5 yıl kadar önceydi, (neredeyse benim zamanımın ilkokulu bitirme süresi kadar) bir anda kombi bozuldu. Yetkili servisini aradım, çok terbiyeli bir çocuk geldi ve  “Ağabey bu bozuk” dedi. “Ben de seni Bezik oynamak için çağırmadım” diye cevap verdim.
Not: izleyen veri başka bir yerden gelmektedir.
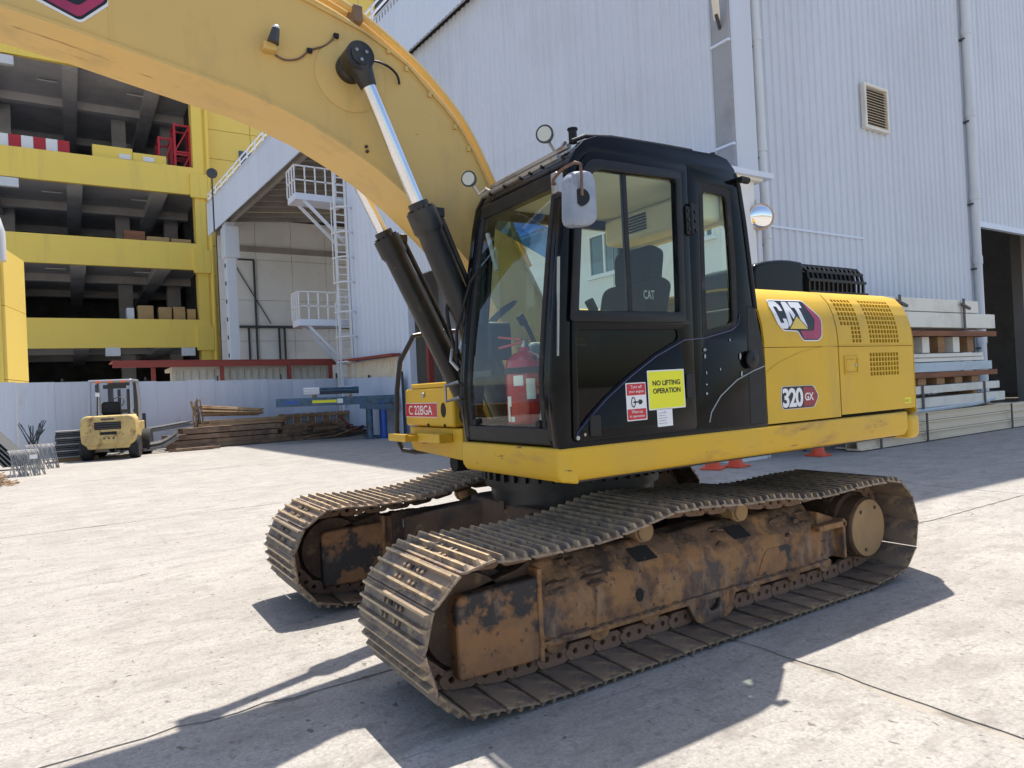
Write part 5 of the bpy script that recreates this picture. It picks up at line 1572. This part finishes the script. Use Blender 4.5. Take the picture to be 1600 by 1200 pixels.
# steel pipes along the top of the boom
pp = [(-3.2, 4.16), (-2.4, 4.18), (-1.95, 4.13), (-1.62, 4.03), (-1.38, 3.90), (-1.14, 3.73), (-.93, 3.53), (-.80, 3.36), (-.66, 3.10), (-.52, 2.80), (-.35, 2.45)]
for yy_, dz_ in ((-.08, 0), (.02, .01), (.12, 0), (.21, .005)):
    MB().tube(catmull([(x, yy_, z+dz_) for x, z in pp], 5), .024 if yy_ != .02 else .030, 10).obj('boom_pipe', 'yellow_boom', boom)
for x_, z_ in ((-2.3, 4.14), (-1.60, 3.985)):
    MB().box((x_-.03, -.13, z_-.05), (x_+.03, .25, z_+.06)).obj('pipe_clamp', 'brown_steel', boom, bevel=.008)
MB().tube(catmull([(-1.90, BN+.03, 4.00), (-1.70, BN+.02, 3.925), (-1.5, BN+.02, 3.82), (-1.25, BN+.02, 3.635), (-1.05, BN+.02, 3.45), (-.88, BN+.02, 3.26), (-.76, BN+.02, 3.05)], 5), .011, 8).obj('lube_pipe', 'yellow_boom', boom)
for x_, z_ in ((-1.42, 3.77), (-1.30, 3.68), (-1.14, 3.54), (-.96, 3.355), (-.86, 3.22)):
    MB().box((x_-.012, BN-.005, z_-.012), (x_+.012, BN+.045, z_+.02)).obj('pipe_clip', 'yellow_boom', boom)

# ---- boom cylinders
def cylinder(y, eye, knee, foot, name):
    e, k, f = Vector((eye[0], y, eye[1])), Vector((knee[0], y, knee[1])), Vector((foot[0], y, foot[1]))
    d = (k-e).normalized()
    s = Vector((0, 1, 0))
    br = MB().cyl(k+d*.10, f, .082, 28).obj('cylinder_barrel', 'black_steel', ex)
    MB().cyl(k-d*.035, k+d*.015, .066, 24).obj('gland', 'black_steel', br)
    MB().cyl(k+d*.016, k+d*.15, .098, 28).obj('cylinder_head', 'black_steel', br)
    MB().cyl(k+d*.15, k+d*.165, .09, 28).obj('head_ring', 'black_steel', br)
    for q in range(8):
        a = 2*pi*q/8
        up = d.cross(s)
        c = k+d*.016+(s*cos(a)+up*sin(a))*.078
        MB().cyl(c-d*.014, c, .012, 6).obj('head_bolt', 'black_steel', br)
    rod = MB().cyl(e+d*.16, k, .044, 28).obj('cylinder_rod', 'chrome', br)
    MB().cyl(e+d*.04, e+d*.17, .075, 24, .05).obj('rod_neck', 'black_steel', br)
    MB().cyl(e-s*.065, e+s*.065, .086, 28).obj('rod_eye', 'black_steel', br)
    MB().cyl(e-s*.078, e-s*.064, .06, 24).obj('eye_cap', 'black_steel', br)
    for q in range(3):
        a = 2*pi*q/3+.5
        c = e-s*.078+Vector((cos(a), 0, sin(a)))*.035
        MB().cyl(c, c-s*.008, .011, 6).obj('cap_bolt', 'steel', br)
    up = d.cross(s).normalized()
    if up.x < 0: up = -up
    off = up*.115
    MB().tube([k+d*.05+up*.09, k+d*.06+off, k+d*.5+off, f-d*.25+off, f-d*.18+up*.07], .02, 10).obj('hydraulic_pipe', 'black_steel', br)
    MB().box(tuple(k+d*.07+off-Vector((.03, .03, .03))), tuple(k+d*.07+off+Vector((.03, .03, .03)))).obj('pipe_flange', 'black_steel', br, bevel=.006)
    MB().cyl(f-s*.06, f+s*.06, .10, 24).obj('foot_eye', 'black_steel', br)
    return br
cylinder(-.30, (-1.690, 3.60), (-1.320, 2.735), (-.72, 1.30), 'near')
cylinder(.42, (-1.69, 3.57), (-1.262, 2.715), (-.60, 1.38), 'far')
MB().prism([(-.72, 1.16), (-.20, 1.16), (.05, 1.9), (-.45, 1.95), (-.55, 1.5), (-.70, 1.36)], -.22, -.16, XZ).obj('boom_bracket', 'yellow', ex, bevel=.006)
MB().prism([(-.72, 1.16), (-.20, 1.16), (.05, 1.9), (-.45, 1.95), (-.55, 1.5), (-.70, 1.36)], .30, .36, XZ).obj('boom_bracket', 'yellow', ex, bevel=.006)
MB().tube(catmull([(-.50, -.12, 2.2), (-.78, -.18, 2.0), (-.9, -.22, 1.7), (-.8, -.25, 1.35)], 6), .025, 8).obj('hydraulic_hose', 'rubber', ex)
MB().tube(catmull([(-.46, .05, 2.2), (-.72, .0, 1.95), (-.86, .0, 1.65), (-.7, .0, 1.25)], 6), .025, 8).obj('hydraulic_hose', 'rubber', ex)
MB().tube(catmull([(-1.08, -.30, 2.32), (-1.15, -.28, 2.1), (-1.10, -.28, 1.8), (-1.05, -.30, 1.5)], 6), .012, 8).obj('cab_hose', 'rubber', ex)

# ================================================================== THINGS AROUND THE MACHINE
# ---- fire extinguisher standing inside the windscreen
fe = tag(empty('fire_extinguisher', (-.93, -.80, 1.277)), 'red fire extinguisher standing behind the cab windscreen', 'extinguisher')
fx, fy_ = -.93, -.83
MB().lathe([(.0, .06), (.115, .06), (.12, .08), (.12, .40), (.11, .45), (.07, .49), (.035, .505), (.03, .53), (0, .53)], (fx, fy_, 1.277), 'z', 32).obj('cylinder_body', 'ext_red', fe)
MB().lathe([(.0, .0), (.118, .0), (.124, .02), (.124, .075), (.0, .075)], (fx, fy_, 1.277), 'z', 32).obj('base_cup', 'rubber', fe)
MB().lathe([(.121, .37), (.126, .372), (.126, .405), (.121, .407)], (fx, fy_, 1.277), 'z', 32).obj('strap', 'rubber', fe)
MB().cyl((fx, fy_, 1.80), (fx, fy_, 1.845), .022, 12).obj('valve', 'steel', fe)
MB().beam((fx-.02, fy_-.01, 1.835), (fx-.10, fy_+.12, 1.81), .025, .012).obj('lever', 'ext_red', fe)
MB().beam((fx-.02, fy_-.01, 1.85), (fx-.10, fy_+.12, 1.875), .025, .012).obj('lever', 'ext_red', fe)
for (a0, z0, z1, w) in ((215, .30, .36, .5), (250, .22, .34, .45), (180, .18, .24, .3), (176, .09, .20, .2), (192, .09, .12, .25)):
    seg_ = [radians(a0)+w*(k/5-.5) for k in range(6)]
    vs = [(fx+.1215*cos(a), fy_+.1215*sin(a), 1.277+z) for z in (z0, z1) for a in seg_]
    vs += [(fx+.1225*cos(a), fy_+.1225*sin(a), 1.277+z) for z in (z0, z1) for a in seg_]
    f = [(12+k, 13+k, 19+k, 18+k) for k in range(5)]+[(k, k+6, k+7, k+1) for k in range(5)]
    MB().add(vs, f).obj('paper_label', 'white', fe, smooth=0)

# ---- traffic cones
def cone(x, y, label):
    r = tag(empty('traffic_cone', (0, 0, 0)), label, 'cone', 'orange traffic cones under the machine')
    MB().prism(rounded([(-.19, -.19), (.19, -.19), (.19, .19), (-.19, .19)], .05), 0, .035, XY).obj('base', 'cone', r, bevel=.008)
    MB().lathe([(.135, .034), (.03, .46), (.025, .47), (0, .47)], (0, 0, 0), 'z', 24).obj('cone_body', 'cone', r)
    MB().lathe([(.102, .175), (.104, .176), (.078, .285), (.076, .285)], (0, 0, 0), 'z', 24).obj('band', 'white', r)
    r.location = (x, y, 0); r.rotation_euler = (0, 0, random.random())
cone(6.14, 4.05, 'left of two adjoining orange cones behind the track')
cone(6.62, 3.95, 'right of two adjoining orange cones behind the track')
cone(8.80, 3.80, 'lone orange cone near the end of the stacked beams')

# ---- stacks of panels and beams along the hall wall
def stack(name, x0, x1, y0, y1, z0, z1, m, label, cat, n=1, grp=None, bv=.01):
    r = tag(empty(name, ((x0+x1)/2, (y0+y1)/2, z0)), label, cat, grp)
    for k in range(n):
        h = (z1-z0)/n
        dx = random.uniform(-.05, .05)
        MB().box((x0+dx, y0+random.uniform(0, .03), z0+h*k+.004), (x1+dx, y1, z0+h*(k+1)-.004)).obj('panel', m, r, bevel=bv)
    return r
def channel(mb, x0, x1, y0, z0, w, h, t=.03):
    """C-section lying with its open side to the front"""
    mb.box((x0, y0, z0), (x1, y0+w, z0+t)); mb.box((x0, y0, z0+h-t), (x1, y0+w, z0+h)); mb.box((x0, y0+w*.16, z0+t), (x1, y0+w*.16+t, z0+h-t))
    return mb
bs = tag(empty('steel_beam_stack', (13, 3.8, 0)), 'long cream steel beams stacked on the ground along the hall', 'steel beams')
for k, (x0, x1, z0, h) in enumerate(((9.72, 17.6, .02, .20), (10.6, 17.3, .23, .20), (10.9, 16.6, .44, .18))):
    channel(MB(), x0, x1, 3.5+.05*k, z0, .30, h).obj('beam', 'beam_cream', bs, bevel=.004)
    channel(MB(), x0+.2, x1-.3, 3.86+.03*k, z0, .30, h).obj('beam', 'beam_cream', bs, bevel=.004)
for xx in (10.4, 12.2, 16.2):
    MB().box((xx, 3.47, .01), (xx+.05, 3.495, .62)).obj('strap', 'strap', bs)
channel(MB(), 16.9, 21, 3.75, .02, .3, .55, .05).obj('beam', 'beam_cream', bs, bevel=.004)
tube_ = tag(MB().tube(catmull([(10.2, 3.62, .66), (12.5, 3.60, .67), (14.6, 3.60, .70), (15.6, 3.60, .78)], 6), .05, 10).obj('blue_pipe', 'panel_blue'), 'pale blue plastic pipe lying on top of the cream beams', 'pipe')
s1 = stack('white_panel_pack', 9.4, 16.1, 3.55, 4.4, .72, .94, 'panel_white', 'lower white panel pack above the cream beams', 'panel pack')
MB().box((9.6, 3.6, .64), (9.75, 4.4, .72)).obj('bearer', 'wood', s1); MB().box((15.2, 3.6, .64), (15.35, 4.4, .72)).obj('bearer', 'wood', s1)
s2 = stack('white_panel_pack', 9.4, 15.9, 3.55, 4.4, 1.02, 1.20, 'panel_white', 'upper white panel pack under the orange timber rack', 'panel pack')
for xx in (9.9, 14.6):
    MB().box((xx, 3.6, .945), (xx+.18, 4.4, 1.015)).obj('bearer', 'wood', s2)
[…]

Baktı, baktı, baktı ve en sonunda, Bu kombi çok eski, değişmesi lazım, 10 yaşında filan mı?” diye sordu. İyi attı herif, cidden de tam 10 yaşındaydı zavallı eski kombim. Üstelik 3,650 gün boyunca da bana bir gram sorun çıkartmamıştı. “Yapacak bir şey yoksa değiştirelim” dedim ama herifin dertleri bitmedi. Bu sefer de, “Bu senin eski kombi Almanya’da üretilmişti, şimdikiler burada üretiliyor ve bunun kadar iyi değil” diye yumurtladı. Hadi buyurun bakalım… “Ayrıca da seninki çift eşanjörlü, şimdikiler tek eşanjörlü, eski kombin kadar iyi performans vermez” şeklinde de minik bir ilave yaptı. Adam daha ne yapsın satışı bitirebilmek için elinden gelen her şeyi yaptı. “Almıyorum ulan” dedim. Başka marka almaya karar verdim.
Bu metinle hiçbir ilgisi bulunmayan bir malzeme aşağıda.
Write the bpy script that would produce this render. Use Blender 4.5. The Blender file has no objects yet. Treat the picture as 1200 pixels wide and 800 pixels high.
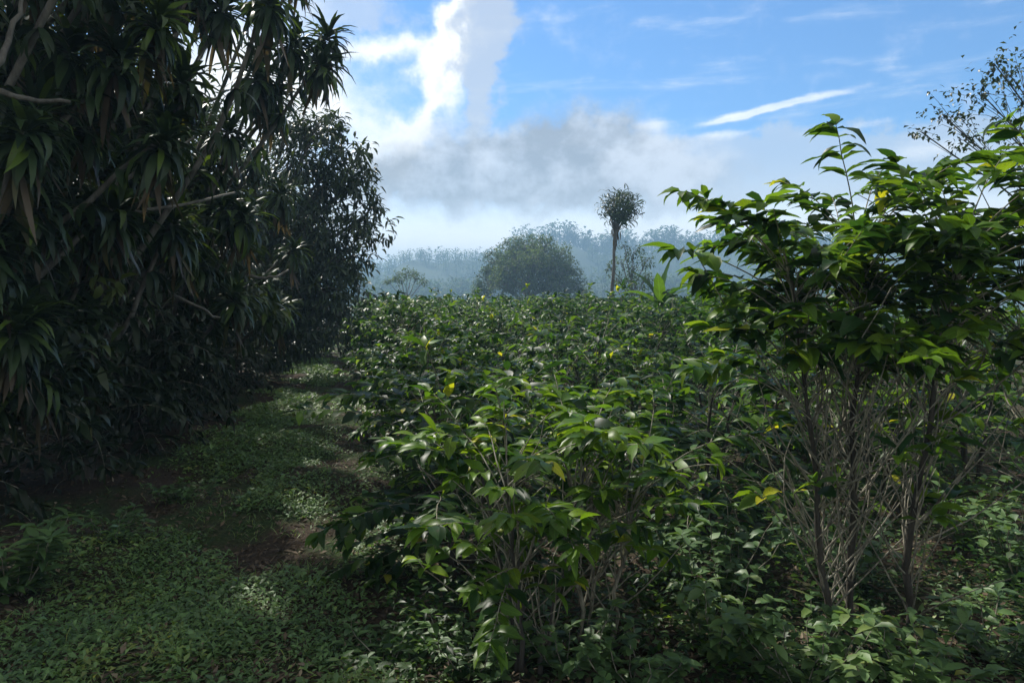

Birçok insana “Ne marka alayım?” diye sordum ve sonunda gittim biraz daha pahalısına çift eşanjörlü başka bir marka aldım. Yeni markanın adamı geldi ve dedi ki, “Proje çizip, İgdaş’dan projeyi onaylatmamız lazım”. “İyi olur, çizin bakalım” dedim (bunların hepsi para tabi). Adam gitti proje çizmeye ve 2 gün sonra geldi “Sizde bu evin hazır çizilmiş projesi var mı?” diye sordu. Dedim “Var, al ulan onu da ben vereyim”. Proje çizildi İgdaş’dan onay alındı ve adamlar kombiyi takmaya geldi.

Kombi takıldı. Gazı açması ve onay vermesi için İgdaş beklenmeye başlandı. İğdaş söylediği günde, söylediği saatte geldi, bir gram aksama yok. 39 metreden kombiye doğru baktı ve “Süper olmuş Mehmet ağabey” deyip onayı verdi ve gitti.
Takarken adam dedi ki, “Ağabey sistemin içinde dolaşan su çok pis, siz bu radyatörleri filan en son ne zaman temizlettiniz?”. Dedim “Hiçbir zaman”. “Olmaz ki ağabey iki sene de bir temizlenmesi lazım” diye bir uzman görüşü belirtti. “Tamam, temizletelim ulan” dedim. Dedim demesine de, kim temizleyecek? Meğerse bu işi yapan firmalar da varmış. Ana işleri kalorifer temizliğiymiş.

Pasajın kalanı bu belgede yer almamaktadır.